Como ya ha desaparecido una gran parte de las dificultades para que el turismo funcione, ahora hay que buscar culpables preventivos por si las cosas se tuercen, lo que puede ocurrir fácilmente. Truco bien antiguo. La Comunidad de Madrid acusa al Ministerio de Transportes, y los intelectuales lo repiten, por no efectuar las pruebas necesarias a los visitantes en el aeropuerto, incluso con argumentos pretendidamente técnicos. Pero da la casualidad de que el aeropuerto depende del Gobierno Central que, por definición, es malo. Cuando cierra la puerta mal y cuando abre la ventana peor.
La última es acusar a ese mismo Gobierno de dejación de funciones por permitir limitaciones a la libertad personal, esa libertad por la que clamaban hasta hace poco, acusándole incluso de no respetar la Constitución, pero eso sí, sin denunciarlo ante el TS como sería la obligación de un partido opositor.

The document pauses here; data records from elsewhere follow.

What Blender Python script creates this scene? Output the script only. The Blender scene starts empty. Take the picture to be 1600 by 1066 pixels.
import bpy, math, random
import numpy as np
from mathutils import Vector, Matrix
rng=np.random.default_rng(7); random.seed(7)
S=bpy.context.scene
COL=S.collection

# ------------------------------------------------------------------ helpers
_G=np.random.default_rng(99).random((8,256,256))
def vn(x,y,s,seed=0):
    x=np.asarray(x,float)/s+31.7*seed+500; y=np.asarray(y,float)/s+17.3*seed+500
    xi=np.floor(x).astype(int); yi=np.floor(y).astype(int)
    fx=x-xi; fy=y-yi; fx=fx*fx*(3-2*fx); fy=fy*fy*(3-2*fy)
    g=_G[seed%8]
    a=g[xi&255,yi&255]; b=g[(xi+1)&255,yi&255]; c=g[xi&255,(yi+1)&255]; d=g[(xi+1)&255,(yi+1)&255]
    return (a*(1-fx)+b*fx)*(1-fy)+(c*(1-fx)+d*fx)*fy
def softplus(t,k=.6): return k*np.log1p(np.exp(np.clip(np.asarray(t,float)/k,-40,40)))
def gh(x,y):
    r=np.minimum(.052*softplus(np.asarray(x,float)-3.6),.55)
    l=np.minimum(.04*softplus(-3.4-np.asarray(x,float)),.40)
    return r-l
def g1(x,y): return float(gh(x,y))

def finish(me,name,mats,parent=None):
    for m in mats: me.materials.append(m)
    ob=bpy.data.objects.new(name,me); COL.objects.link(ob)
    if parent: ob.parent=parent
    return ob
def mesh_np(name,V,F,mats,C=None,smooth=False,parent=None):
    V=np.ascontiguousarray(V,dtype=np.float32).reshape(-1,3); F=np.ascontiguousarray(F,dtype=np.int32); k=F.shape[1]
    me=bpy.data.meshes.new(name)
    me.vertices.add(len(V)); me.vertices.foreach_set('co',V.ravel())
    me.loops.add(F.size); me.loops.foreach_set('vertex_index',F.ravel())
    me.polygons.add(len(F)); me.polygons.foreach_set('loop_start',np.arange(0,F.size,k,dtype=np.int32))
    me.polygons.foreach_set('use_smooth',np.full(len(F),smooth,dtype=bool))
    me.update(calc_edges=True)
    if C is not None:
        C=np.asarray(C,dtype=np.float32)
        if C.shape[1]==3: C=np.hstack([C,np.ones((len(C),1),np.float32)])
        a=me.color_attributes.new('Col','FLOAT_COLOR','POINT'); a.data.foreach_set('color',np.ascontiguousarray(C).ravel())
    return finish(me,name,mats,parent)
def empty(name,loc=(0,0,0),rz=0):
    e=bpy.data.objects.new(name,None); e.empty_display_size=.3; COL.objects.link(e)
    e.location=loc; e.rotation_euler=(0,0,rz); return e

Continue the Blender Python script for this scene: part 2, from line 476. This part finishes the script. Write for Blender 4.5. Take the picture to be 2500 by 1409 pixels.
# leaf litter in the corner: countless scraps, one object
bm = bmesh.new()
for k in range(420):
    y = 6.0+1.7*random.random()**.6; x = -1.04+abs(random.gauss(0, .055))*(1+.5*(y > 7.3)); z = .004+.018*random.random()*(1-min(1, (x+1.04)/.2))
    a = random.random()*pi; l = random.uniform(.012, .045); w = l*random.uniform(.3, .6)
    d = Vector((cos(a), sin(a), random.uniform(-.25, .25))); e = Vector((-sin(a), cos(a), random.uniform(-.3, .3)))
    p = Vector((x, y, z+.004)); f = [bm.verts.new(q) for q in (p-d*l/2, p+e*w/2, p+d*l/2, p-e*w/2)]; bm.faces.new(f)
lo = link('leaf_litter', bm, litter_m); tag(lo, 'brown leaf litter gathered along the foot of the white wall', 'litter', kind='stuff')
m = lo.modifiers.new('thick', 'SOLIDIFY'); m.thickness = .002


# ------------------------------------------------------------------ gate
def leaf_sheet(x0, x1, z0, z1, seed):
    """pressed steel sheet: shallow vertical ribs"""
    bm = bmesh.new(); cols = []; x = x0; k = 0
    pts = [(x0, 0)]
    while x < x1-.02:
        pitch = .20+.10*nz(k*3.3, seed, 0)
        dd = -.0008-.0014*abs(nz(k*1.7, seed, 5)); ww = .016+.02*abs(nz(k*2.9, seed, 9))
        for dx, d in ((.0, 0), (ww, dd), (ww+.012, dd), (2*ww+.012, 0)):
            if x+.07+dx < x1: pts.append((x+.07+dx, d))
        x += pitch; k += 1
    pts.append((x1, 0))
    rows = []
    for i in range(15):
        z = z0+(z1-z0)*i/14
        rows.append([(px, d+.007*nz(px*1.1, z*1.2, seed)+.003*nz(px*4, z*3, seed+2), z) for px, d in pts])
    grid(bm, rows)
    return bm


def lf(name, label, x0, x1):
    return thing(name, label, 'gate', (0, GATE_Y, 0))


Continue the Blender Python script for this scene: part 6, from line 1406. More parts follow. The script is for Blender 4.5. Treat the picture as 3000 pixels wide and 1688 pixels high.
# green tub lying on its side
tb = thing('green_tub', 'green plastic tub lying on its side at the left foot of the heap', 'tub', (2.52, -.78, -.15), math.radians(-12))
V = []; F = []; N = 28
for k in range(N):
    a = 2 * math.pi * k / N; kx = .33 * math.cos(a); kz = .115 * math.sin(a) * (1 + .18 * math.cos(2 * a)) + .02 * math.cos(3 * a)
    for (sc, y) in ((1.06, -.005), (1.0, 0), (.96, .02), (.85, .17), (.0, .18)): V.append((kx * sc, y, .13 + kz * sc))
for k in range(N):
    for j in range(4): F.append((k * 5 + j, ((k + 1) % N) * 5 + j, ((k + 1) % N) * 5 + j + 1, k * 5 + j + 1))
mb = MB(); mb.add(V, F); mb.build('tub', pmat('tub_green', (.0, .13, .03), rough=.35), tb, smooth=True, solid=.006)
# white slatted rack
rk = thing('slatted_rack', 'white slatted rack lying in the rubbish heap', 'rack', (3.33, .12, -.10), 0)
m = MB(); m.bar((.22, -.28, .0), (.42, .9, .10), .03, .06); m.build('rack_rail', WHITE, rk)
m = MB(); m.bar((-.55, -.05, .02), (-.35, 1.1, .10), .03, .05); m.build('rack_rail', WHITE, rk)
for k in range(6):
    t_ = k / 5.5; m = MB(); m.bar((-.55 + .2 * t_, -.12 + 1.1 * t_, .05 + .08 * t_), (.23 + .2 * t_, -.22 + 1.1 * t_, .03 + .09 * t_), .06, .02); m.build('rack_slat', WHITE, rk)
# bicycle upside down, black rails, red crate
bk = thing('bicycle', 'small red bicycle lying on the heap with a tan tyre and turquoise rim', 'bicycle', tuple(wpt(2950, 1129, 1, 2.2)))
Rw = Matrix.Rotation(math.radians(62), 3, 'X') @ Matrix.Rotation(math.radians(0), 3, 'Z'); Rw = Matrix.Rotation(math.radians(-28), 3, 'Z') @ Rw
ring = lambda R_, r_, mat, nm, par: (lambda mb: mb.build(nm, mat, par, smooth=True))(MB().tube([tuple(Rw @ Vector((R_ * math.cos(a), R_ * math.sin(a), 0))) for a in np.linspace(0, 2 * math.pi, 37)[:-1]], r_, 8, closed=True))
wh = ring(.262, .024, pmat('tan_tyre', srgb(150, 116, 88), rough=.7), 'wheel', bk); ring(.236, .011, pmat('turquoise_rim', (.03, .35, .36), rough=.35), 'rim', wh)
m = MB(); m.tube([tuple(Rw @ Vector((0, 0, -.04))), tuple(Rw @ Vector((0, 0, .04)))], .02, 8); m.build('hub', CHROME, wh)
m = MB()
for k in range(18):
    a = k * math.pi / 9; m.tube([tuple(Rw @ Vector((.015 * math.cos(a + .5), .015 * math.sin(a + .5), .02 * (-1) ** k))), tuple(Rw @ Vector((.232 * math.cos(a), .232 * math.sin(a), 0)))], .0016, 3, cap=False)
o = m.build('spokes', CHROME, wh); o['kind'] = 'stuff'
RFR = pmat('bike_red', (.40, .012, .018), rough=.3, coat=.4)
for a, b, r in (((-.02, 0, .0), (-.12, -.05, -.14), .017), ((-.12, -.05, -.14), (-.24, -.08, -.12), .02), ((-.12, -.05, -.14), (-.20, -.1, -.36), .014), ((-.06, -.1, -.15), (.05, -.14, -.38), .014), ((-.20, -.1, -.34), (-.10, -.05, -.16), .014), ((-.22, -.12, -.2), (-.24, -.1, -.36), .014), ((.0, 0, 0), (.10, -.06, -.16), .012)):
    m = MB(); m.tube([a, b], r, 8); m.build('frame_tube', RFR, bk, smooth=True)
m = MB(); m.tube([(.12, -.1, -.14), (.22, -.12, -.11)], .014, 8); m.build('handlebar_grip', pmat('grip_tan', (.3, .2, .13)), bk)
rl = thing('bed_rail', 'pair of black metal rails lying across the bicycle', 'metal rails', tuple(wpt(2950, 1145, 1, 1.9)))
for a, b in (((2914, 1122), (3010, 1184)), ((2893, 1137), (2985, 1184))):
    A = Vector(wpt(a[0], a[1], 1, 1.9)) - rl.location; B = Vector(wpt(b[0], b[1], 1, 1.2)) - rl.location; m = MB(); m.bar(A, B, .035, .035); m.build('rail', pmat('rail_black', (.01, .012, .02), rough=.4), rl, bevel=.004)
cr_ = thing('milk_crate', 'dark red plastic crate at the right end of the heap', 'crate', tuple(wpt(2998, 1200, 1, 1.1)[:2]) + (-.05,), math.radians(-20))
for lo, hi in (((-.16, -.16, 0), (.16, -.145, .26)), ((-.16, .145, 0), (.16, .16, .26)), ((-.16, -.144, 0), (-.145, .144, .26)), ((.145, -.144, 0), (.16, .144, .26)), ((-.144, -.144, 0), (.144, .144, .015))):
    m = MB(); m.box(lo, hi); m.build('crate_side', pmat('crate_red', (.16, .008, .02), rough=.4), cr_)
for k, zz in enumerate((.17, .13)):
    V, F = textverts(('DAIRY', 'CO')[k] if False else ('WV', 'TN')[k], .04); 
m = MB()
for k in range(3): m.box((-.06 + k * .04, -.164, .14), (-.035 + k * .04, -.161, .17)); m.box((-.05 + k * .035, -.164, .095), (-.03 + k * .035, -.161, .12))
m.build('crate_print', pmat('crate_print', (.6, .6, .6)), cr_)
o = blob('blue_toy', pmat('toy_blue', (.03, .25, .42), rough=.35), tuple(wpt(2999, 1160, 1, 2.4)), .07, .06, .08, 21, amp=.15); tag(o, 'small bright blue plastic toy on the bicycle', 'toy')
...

El más competente de esos “intelectuales orgánicos" califica, en una importante publicación especializada, la actuación gubernamental de esperpéntica, tragicómica y de trágicas consecuencias. Nada que objetar, la obligación de la prensa es controlar al ejecutivo, pero lo que no puede pretender es que creamos que esa crítica no tiene carácter político, que está claro que lo tiene. Si no la tuviera, no habría que negarlo en el propio texto ni usar los excesivos adjetivos.
Aprovechando el verano, a algunos les vendría bien releer los textos de Antonio Gramsci sobre la función de los intelectuales como nexo de unión entre estructura y superestructura.